The Space Force's direct operational partner is US Space Command (USSPACECOM), a unified combatant command stood up in August 2019; the two institutions divide the "organize, train, equip" function (Space Force) from the "employ" function (SPACECOM), analogous to how the Air Force and combatant air components relate. Prime contractors include Lockheed Martin, Northrop Grumman, Raytheon, Boeing, and SpaceX, which provides Falcon 9 launches and the classified Starshield satellite service. The accelerating counterspace competition with China and Russia drives most Space Force acquisition priorities: China fields kinetic ASATs, co-orbital proximity-operations vehicles, jamming systems, and directed-energy weapons; Russia maintains comparable capabilities plus an alleged nuclear-armed ASAT programme that concerns allied space operators. More than 35 nations have pledged no destructive ASAT tests; neither China nor Russia has signed. The Space Force provides the sensing backbone for Golden Dome, whose first live-fire test in June 2026 was declared a full mission success. Combined Space Operations Center partners, Australia, Canada, France, Germany, New Zealand, and the UK, integrate with USSF data and operations.

What to watch

  • Whether Golden Dome space-based interceptors can meet the 2028 integration target given independent cost estimates ranging from US$175 billion to US$3.6 trillion, and Congress's appetite to sustain a post-reconciliation baseline.

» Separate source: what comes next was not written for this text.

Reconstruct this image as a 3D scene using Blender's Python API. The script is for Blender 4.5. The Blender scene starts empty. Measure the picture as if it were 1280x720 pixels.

  • The civilian workforce gap: the 14-percent 2025 cut has not been reversed, capping capacity as mission scope grows with Golden Dome and expanded LEO tracking demands.
  • Chinese and Russian counterspace tests and orbital maneuvers, each of which recalibrates Space Force investment priorities and arms-control positions.
  • FY2027 appropriations: the US$13.8 billion reconciliation addition is explicitly a one-year patch; the baseline reverts to US$26.3 billion without new congressional action.